*** GIVEN INFORMATION

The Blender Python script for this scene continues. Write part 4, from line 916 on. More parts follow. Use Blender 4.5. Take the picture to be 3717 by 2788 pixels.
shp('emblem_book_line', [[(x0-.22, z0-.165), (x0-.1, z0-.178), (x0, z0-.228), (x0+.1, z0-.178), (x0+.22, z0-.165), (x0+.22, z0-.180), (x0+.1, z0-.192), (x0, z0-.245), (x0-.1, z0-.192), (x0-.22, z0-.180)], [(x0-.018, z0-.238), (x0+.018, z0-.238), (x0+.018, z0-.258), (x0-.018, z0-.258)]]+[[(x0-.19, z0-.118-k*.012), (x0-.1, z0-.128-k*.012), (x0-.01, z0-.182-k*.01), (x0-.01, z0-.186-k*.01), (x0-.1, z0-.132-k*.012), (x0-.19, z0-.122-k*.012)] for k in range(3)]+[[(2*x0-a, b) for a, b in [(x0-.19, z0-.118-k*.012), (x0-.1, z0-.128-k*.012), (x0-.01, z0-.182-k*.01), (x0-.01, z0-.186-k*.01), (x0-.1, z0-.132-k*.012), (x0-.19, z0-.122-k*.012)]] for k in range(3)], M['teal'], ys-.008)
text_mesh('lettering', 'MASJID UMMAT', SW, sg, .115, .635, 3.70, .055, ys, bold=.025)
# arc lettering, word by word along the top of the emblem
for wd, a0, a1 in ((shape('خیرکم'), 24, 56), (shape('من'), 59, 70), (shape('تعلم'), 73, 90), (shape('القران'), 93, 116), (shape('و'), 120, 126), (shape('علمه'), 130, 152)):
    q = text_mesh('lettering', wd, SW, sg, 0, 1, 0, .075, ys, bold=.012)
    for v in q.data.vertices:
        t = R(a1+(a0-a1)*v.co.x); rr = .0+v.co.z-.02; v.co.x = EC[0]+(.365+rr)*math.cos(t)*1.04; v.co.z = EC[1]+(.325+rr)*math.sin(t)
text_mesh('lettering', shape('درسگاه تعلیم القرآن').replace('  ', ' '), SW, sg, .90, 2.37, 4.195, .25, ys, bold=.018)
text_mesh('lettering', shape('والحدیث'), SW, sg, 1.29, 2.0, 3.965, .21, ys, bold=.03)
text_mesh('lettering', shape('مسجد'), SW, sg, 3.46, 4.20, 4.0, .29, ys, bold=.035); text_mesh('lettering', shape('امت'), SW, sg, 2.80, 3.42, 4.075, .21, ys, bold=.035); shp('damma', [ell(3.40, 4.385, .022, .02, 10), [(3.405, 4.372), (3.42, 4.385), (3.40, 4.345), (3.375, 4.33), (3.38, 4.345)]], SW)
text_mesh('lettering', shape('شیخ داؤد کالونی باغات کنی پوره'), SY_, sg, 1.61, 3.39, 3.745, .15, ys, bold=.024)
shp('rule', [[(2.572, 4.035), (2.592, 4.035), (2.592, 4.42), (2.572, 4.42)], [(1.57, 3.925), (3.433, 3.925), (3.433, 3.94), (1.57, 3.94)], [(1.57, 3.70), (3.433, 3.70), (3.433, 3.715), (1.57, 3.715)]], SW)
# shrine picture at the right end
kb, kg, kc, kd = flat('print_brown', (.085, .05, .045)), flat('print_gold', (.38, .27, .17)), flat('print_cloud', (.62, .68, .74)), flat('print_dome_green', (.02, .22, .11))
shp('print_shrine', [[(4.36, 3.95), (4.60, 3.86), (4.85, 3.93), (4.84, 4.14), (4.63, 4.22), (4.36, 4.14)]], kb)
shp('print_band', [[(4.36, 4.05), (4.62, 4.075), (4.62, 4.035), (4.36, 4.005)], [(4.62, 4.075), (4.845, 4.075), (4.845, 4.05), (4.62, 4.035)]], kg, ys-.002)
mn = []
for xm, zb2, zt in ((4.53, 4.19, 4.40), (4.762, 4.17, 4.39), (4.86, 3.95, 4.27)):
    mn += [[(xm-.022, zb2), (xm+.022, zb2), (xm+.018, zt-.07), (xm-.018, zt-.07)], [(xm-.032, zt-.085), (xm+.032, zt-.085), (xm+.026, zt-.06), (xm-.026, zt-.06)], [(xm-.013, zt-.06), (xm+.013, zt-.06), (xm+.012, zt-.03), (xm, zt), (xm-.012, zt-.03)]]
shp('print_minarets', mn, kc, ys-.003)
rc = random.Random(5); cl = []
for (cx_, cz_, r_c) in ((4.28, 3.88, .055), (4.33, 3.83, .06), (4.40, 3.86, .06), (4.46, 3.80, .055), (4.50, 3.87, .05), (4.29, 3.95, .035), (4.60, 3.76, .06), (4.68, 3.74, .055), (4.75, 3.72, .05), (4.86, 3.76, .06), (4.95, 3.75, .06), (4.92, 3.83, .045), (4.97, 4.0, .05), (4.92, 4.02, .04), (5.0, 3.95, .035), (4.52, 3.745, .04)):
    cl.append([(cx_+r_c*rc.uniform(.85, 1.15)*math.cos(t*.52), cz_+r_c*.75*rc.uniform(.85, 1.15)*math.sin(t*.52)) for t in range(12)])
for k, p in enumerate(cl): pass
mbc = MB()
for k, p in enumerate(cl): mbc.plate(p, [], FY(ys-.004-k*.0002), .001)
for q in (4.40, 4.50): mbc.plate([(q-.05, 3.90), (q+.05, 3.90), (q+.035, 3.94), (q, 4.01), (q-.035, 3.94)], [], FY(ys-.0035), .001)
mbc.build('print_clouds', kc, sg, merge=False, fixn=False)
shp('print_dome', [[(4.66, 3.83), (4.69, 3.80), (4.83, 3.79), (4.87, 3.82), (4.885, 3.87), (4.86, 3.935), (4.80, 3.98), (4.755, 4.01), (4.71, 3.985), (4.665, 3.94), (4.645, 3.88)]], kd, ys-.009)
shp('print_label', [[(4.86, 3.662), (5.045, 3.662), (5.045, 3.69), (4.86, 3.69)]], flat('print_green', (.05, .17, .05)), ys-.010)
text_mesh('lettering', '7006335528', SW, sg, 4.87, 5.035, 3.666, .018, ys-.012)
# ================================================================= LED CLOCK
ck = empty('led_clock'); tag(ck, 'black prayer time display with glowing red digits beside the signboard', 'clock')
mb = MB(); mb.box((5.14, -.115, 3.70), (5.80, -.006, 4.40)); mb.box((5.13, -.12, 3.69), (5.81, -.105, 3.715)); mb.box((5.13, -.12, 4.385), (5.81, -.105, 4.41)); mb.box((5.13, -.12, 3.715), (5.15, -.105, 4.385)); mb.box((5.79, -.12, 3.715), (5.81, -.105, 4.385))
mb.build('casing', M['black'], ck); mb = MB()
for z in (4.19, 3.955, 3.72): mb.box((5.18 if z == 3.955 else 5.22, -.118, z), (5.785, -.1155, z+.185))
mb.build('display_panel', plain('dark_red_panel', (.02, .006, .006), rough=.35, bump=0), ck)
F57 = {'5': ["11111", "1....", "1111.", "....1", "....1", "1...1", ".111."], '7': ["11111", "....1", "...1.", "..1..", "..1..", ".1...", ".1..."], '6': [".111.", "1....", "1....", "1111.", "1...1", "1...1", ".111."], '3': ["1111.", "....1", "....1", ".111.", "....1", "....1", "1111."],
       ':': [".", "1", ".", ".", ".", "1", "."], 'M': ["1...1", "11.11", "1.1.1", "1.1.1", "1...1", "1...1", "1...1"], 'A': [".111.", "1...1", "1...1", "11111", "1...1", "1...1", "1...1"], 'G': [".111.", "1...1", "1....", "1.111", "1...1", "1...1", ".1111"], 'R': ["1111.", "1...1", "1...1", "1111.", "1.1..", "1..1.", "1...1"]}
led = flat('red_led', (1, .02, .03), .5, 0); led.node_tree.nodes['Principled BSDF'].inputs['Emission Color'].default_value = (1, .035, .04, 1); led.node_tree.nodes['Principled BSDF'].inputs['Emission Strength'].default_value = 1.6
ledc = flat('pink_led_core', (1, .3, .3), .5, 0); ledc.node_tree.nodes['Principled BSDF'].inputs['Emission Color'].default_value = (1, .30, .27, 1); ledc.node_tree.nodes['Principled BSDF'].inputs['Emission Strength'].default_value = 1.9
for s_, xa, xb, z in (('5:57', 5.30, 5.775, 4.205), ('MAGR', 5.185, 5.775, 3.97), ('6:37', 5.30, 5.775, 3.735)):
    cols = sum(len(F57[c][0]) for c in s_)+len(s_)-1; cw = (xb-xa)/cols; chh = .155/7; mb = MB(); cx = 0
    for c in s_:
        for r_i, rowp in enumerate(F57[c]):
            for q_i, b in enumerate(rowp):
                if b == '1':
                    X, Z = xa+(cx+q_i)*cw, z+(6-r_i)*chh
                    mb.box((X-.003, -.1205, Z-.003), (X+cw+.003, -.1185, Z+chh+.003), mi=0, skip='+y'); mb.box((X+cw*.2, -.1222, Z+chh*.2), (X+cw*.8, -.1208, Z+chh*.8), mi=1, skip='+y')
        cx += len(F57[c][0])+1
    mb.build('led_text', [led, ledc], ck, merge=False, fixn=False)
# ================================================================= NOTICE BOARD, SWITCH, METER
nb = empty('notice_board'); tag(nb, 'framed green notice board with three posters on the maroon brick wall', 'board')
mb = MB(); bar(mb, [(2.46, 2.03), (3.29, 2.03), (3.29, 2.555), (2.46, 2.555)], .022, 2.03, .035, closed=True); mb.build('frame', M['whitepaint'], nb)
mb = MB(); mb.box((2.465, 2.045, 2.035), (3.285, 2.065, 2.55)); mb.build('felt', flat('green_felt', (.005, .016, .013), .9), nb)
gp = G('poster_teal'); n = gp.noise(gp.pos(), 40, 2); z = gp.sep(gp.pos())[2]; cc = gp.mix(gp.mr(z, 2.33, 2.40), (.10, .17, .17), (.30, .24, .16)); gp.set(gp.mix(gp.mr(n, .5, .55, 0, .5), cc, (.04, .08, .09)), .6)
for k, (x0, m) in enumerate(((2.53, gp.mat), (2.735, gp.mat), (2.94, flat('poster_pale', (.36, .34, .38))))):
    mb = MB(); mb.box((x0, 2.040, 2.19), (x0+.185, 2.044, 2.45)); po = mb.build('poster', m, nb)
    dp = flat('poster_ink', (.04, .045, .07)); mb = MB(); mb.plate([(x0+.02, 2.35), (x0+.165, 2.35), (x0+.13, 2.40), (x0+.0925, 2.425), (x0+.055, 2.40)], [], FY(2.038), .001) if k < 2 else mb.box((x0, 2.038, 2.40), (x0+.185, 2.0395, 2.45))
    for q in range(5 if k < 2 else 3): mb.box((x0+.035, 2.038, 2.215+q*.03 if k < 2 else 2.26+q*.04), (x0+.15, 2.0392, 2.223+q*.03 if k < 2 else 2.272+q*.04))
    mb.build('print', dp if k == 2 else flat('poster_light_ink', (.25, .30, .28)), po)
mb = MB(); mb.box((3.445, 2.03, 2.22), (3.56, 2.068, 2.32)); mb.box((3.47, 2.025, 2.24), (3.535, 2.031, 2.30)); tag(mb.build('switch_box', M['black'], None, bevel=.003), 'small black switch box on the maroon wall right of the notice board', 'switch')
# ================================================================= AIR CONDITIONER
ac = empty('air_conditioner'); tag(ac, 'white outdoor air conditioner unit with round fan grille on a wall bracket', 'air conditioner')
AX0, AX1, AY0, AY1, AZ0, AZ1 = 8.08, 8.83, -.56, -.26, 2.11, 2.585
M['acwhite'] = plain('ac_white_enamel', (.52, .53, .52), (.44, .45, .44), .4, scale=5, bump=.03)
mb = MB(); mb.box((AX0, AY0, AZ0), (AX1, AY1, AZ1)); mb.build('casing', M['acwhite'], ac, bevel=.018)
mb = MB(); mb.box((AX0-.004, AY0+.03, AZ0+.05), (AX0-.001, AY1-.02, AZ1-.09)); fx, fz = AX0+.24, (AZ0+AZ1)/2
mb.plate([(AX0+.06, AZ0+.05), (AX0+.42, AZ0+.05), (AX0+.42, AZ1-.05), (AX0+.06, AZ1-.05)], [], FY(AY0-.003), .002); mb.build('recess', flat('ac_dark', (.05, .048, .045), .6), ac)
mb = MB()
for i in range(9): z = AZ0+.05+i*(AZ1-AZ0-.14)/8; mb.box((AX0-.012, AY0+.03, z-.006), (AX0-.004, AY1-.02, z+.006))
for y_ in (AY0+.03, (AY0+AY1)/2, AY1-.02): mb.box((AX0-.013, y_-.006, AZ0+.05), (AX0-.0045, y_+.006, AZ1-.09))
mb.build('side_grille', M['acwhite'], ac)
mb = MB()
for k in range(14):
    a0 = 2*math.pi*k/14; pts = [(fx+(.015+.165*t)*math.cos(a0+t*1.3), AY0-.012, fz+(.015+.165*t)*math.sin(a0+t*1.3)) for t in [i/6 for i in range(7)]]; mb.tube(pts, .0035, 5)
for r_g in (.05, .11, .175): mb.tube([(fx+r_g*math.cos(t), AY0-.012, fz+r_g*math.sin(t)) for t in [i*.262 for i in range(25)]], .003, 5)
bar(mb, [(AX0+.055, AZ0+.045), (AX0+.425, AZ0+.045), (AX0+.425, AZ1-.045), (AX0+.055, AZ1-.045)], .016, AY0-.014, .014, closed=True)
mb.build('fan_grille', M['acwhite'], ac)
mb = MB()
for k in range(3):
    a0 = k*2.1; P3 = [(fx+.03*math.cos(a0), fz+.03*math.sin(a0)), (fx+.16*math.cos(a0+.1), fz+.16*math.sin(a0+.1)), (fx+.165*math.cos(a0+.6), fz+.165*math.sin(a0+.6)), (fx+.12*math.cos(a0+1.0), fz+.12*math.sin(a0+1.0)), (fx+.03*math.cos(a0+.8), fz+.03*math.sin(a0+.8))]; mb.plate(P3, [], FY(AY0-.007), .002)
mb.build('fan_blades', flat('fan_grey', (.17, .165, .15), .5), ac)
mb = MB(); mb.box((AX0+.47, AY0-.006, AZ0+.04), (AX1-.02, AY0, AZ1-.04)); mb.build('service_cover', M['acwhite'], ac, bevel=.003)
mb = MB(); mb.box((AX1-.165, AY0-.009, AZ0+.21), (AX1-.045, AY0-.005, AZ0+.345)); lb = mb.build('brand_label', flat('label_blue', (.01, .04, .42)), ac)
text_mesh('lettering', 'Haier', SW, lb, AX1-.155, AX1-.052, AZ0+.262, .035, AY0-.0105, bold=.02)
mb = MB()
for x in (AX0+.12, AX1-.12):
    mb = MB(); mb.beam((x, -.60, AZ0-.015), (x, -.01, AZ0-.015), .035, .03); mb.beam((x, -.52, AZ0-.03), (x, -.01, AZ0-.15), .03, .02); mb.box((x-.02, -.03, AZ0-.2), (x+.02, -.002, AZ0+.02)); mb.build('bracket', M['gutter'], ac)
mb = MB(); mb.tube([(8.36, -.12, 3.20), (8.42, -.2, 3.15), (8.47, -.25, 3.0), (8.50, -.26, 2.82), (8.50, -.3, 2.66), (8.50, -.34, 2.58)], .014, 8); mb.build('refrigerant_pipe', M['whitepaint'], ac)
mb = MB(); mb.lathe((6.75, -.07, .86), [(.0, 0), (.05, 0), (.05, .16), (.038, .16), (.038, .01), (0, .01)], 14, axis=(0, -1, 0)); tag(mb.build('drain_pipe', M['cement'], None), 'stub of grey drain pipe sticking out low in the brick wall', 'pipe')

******

WRITTEN INSTRUCTION:
Pick out and copy every line that contains the word "picture".

ANSWER FOR THE TASK:
The Blender Python script for this scene continues. Write part 4, from line 916 on. More parts follow. Use Blender 4.5. Take the picture to be 3717 by 2788 pixels.
# shrine picture at the right end